▸ **MATERIAL PROVIDED**
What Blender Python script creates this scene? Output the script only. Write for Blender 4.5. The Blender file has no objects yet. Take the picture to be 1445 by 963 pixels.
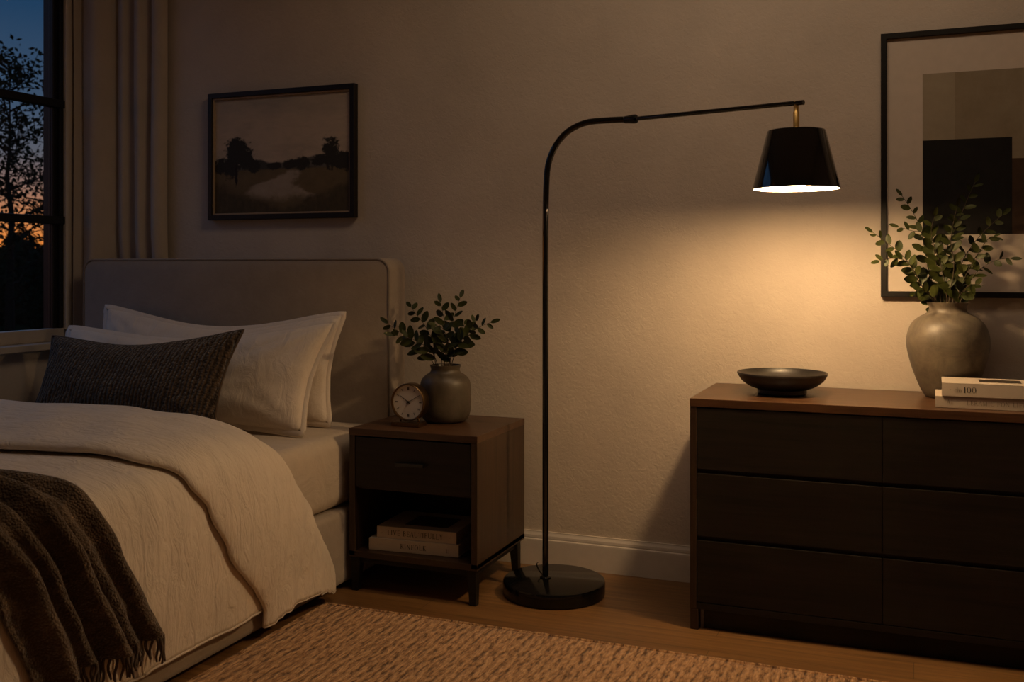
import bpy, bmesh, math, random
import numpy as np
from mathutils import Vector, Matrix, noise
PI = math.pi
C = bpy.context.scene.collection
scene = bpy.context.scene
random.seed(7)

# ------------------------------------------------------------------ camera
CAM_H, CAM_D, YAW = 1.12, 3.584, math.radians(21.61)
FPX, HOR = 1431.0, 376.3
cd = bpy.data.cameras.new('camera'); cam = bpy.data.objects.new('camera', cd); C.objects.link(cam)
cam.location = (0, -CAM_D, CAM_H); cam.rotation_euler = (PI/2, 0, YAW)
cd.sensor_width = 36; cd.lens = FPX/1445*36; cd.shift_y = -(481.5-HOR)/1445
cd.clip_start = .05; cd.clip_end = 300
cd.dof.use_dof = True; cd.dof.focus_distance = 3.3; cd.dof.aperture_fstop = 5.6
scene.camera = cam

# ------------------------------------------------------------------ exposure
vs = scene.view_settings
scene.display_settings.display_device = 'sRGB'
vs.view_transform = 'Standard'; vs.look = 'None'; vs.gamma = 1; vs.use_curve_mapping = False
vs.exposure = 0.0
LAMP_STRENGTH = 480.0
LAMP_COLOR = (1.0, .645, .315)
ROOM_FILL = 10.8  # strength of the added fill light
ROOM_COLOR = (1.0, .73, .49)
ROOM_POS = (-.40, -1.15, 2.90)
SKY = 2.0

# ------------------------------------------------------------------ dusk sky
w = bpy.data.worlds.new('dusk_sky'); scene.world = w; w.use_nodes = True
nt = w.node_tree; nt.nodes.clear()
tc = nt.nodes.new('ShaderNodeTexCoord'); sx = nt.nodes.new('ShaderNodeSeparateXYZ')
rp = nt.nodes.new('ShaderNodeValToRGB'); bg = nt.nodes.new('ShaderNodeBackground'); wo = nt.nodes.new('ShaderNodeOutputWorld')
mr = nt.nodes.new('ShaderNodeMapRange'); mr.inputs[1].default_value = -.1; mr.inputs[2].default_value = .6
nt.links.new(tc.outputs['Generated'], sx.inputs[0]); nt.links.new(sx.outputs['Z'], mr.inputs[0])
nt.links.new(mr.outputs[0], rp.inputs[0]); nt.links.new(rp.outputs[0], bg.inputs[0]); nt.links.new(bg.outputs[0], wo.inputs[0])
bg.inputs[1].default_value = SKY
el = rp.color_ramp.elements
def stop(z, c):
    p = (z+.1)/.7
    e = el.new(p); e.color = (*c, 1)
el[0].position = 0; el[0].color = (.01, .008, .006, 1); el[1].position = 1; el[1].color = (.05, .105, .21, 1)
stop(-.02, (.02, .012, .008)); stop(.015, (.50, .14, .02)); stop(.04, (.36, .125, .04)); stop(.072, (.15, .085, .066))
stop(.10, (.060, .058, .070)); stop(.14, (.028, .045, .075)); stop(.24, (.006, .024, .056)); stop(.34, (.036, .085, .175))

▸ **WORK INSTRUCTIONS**
Return the material line for line, from its beginning to the line that contains "random.seed(7)", with the pictures left out.

▸ **COMPLETE RESPONSE**
What Blender Python script creates this scene? Output the script only. Write for Blender 4.5. The Blender file has no objects yet. Take the picture to be 1445 by 963 pixels.
import bpy, bmesh, math, random
import numpy as np
from mathutils import Vector, Matrix, noise
PI = math.pi
C = bpy.context.scene.collection
scene = bpy.context.scene
random.seed(7)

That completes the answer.